§ DIRECTIONS FOR THIS TASK
Can you retype every record below exactly as written?

======== DATA

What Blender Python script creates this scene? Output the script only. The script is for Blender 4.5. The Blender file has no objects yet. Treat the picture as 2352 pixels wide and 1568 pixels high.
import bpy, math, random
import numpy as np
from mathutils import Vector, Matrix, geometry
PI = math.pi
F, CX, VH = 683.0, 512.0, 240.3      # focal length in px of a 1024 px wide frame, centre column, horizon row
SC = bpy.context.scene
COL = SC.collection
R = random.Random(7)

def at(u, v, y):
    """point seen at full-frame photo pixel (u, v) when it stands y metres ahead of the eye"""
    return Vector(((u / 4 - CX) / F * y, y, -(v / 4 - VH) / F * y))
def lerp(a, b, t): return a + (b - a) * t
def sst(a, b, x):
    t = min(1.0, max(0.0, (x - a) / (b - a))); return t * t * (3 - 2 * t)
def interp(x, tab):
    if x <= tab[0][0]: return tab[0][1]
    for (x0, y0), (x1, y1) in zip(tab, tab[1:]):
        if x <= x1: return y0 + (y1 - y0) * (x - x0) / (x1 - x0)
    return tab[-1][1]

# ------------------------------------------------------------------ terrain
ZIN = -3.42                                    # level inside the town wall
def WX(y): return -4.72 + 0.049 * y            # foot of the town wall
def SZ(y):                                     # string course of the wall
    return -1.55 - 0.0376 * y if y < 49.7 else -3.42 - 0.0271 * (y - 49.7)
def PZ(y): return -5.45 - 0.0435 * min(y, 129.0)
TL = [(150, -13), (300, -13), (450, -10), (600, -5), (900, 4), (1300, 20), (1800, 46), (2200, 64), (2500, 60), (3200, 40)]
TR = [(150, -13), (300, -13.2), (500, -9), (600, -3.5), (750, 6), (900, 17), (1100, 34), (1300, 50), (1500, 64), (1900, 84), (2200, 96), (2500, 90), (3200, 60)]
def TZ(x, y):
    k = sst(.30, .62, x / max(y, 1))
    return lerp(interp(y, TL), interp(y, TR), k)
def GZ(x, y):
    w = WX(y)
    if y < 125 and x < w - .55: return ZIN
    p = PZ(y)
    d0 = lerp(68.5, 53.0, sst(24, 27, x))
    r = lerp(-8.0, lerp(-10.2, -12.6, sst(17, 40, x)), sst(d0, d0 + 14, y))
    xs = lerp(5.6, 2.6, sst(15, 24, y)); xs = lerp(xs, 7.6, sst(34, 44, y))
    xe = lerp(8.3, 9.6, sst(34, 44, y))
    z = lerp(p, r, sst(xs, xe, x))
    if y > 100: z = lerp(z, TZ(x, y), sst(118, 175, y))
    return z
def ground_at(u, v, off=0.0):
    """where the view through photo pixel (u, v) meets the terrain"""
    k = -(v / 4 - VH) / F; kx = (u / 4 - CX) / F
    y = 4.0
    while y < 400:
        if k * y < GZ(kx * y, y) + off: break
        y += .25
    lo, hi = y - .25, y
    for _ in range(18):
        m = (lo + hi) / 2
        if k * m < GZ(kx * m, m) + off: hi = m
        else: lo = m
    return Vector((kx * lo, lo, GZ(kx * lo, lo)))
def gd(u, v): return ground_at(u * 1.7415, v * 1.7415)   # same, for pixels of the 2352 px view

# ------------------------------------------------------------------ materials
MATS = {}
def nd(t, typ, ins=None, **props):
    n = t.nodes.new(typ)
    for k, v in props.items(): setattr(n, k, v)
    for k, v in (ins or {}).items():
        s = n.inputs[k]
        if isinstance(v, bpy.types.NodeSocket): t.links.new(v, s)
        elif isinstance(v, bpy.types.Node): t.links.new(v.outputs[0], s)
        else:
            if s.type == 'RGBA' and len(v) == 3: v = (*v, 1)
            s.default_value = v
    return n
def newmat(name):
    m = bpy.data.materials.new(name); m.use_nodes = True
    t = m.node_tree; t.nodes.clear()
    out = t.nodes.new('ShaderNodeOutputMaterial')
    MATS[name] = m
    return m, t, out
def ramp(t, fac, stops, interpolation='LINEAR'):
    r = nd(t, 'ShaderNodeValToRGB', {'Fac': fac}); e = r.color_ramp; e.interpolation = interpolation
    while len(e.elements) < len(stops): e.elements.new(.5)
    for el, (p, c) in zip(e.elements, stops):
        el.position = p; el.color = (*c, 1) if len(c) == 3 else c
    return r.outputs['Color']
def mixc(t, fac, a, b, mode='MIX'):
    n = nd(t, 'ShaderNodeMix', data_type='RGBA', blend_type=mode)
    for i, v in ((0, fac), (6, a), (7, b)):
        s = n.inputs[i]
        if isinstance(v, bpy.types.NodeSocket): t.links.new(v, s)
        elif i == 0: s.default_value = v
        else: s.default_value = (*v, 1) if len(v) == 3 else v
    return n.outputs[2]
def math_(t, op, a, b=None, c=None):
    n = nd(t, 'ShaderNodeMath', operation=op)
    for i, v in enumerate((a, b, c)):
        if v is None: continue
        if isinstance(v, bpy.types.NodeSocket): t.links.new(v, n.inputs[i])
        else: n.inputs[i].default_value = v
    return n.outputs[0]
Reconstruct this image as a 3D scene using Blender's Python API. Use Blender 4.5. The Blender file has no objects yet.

================

§ EXERCISE RESULT
What Blender Python script creates this scene? Output the script only. The script is for Blender 4.5. The Blender file has no objects yet. Treat the picture as 2352 pixels wide and 1568 pixels high.
import bpy, math, random
import numpy as np
from mathutils import Vector, Matrix, geometry
PI = math.pi
F, CX, VH = 683.0, 512.0, 240.3      # focal length in px of a 1024 px wide frame, centre column, horizon row
SC = bpy.context.scene
COL = SC.collection
R = random.Random(7)

def at(u, v, y):
    """point seen at full-frame photo pixel (u, v) when it stands y metres ahead of the eye"""
    return Vector(((u / 4 - CX) / F * y, y, -(v / 4 - VH) / F * y))
def lerp(a, b, t): return a + (b - a) * t
def sst(a, b, x):
    t = min(1.0, max(0.0, (x - a) / (b - a))); return t * t * (3 - 2 * t)
def interp(x, tab):
    if x <= tab[0][0]: return tab[0][1]
    for (x0, y0), (x1, y1) in zip(tab, tab[1:]):
        if x <= x1: return y0 + (y1 - y0) * (x - x0) / (x1 - x0)
    return tab[-1][1]

# ------------------------------------------------------------------ terrain
ZIN = -3.42                                    # level inside the town wall
def WX(y): return -4.72 + 0.049 * y            # foot of the town wall
def SZ(y):                                     # string course of the wall
    return -1.55 - 0.0376 * y if y < 49.7 else -3.42 - 0.0271 * (y - 49.7)
def PZ(y): return -5.45 - 0.0435 * min(y, 129.0)
TL = [(150, -13), (300, -13), (450, -10), (600, -5), (900, 4), (1300, 20), (1800, 46), (2200, 64), (2500, 60), (3200, 40)]
TR = [(150, -13), (300, -13.2), (500, -9), (600, -3.5), (750, 6), (900, 17), (1100, 34), (1300, 50), (1500, 64), (1900, 84), (2200, 96), (2500, 90), (3200, 60)]
def TZ(x, y):
    k = sst(.30, .62, x / max(y, 1))
    return lerp(interp(y, TL), interp(y, TR), k)
def GZ(x, y):
    w = WX(y)
    if y < 125 and x < w - .55: return ZIN
    p = PZ(y)
    d0 = lerp(68.5, 53.0, sst(24, 27, x))
    r = lerp(-8.0, lerp(-10.2, -12.6, sst(17, 40, x)), sst(d0, d0 + 14, y))
    xs = lerp(5.6, 2.6, sst(15, 24, y)); xs = lerp(xs, 7.6, sst(34, 44, y))
    xe = lerp(8.3, 9.6, sst(34, 44, y))
    z = lerp(p, r, sst(xs, xe, x))
    if y > 100: z = lerp(z, TZ(x, y), sst(118, 175, y))
    return z
def ground_at(u, v, off=0.0):
    """where the view through photo pixel (u, v) meets the terrain"""
    k = -(v / 4 - VH) / F; kx = (u / 4 - CX) / F
    y = 4.0
    while y < 400:
        if k * y < GZ(kx * y, y) + off: break
        y += .25
    lo, hi = y - .25, y
    for _ in range(18):
        m = (lo + hi) / 2
        if k * m < GZ(kx * m, m) + off: hi = m
        else: lo = m
    return Vector((kx * lo, lo, GZ(kx * lo, lo)))
def gd(u, v): return ground_at(u * 1.7415, v * 1.7415)   # same, for pixels of the 2352 px view

# ------------------------------------------------------------------ materials
MATS = {}
def nd(t, typ, ins=None, **props):
    n = t.nodes.new(typ)
    for k, v in props.items(): setattr(n, k, v)
    for k, v in (ins or {}).items():
        s = n.inputs[k]
        if isinstance(v, bpy.types.NodeSocket): t.links.new(v, s)
        elif isinstance(v, bpy.types.Node): t.links.new(v.outputs[0], s)
        else:
            if s.type == 'RGBA' and len(v) == 3: v = (*v, 1)
            s.default_value = v
    return n
def newmat(name):
    m = bpy.data.materials.new(name); m.use_nodes = True
    t = m.node_tree; t.nodes.clear()
    out = t.nodes.new('ShaderNodeOutputMaterial')
    MATS[name] = m
    return m, t, out
def ramp(t, fac, stops, interpolation='LINEAR'):
    r = nd(t, 'ShaderNodeValToRGB', {'Fac': fac}); e = r.color_ramp; e.interpolation = interpolation
    while len(e.elements) < len(stops): e.elements.new(.5)
    for el, (p, c) in zip(e.elements, stops):
        el.position = p; el.color = (*c, 1) if len(c) == 3 else c
    return r.outputs['Color']
def mixc(t, fac, a, b, mode='MIX'):
    n = nd(t, 'ShaderNodeMix', data_type='RGBA', blend_type=mode)
    for i, v in ((0, fac), (6, a), (7, b)):
        s = n.inputs[i]
        if isinstance(v, bpy.types.NodeSocket): t.links.new(v, s)
        elif i == 0: s.default_value = v
        else: s.default_value = (*v, 1) if len(v) == 3 else v
    return n.outputs[2]
def math_(t, op, a, b=None, c=None):
    n = nd(t, 'ShaderNodeMath', operation=op)
    for i, v in enumerate((a, b, c)):
        if v is None: continue
        if isinstance(v, bpy.types.NodeSocket): t.links.new(v, n.inputs[i])
        else: n.inputs[i].default_value = v
    return n.outputs[0]
Reconstruct this image as a 3D scene using Blender's Python API. Use Blender 4.5. The Blender file has no objects yet.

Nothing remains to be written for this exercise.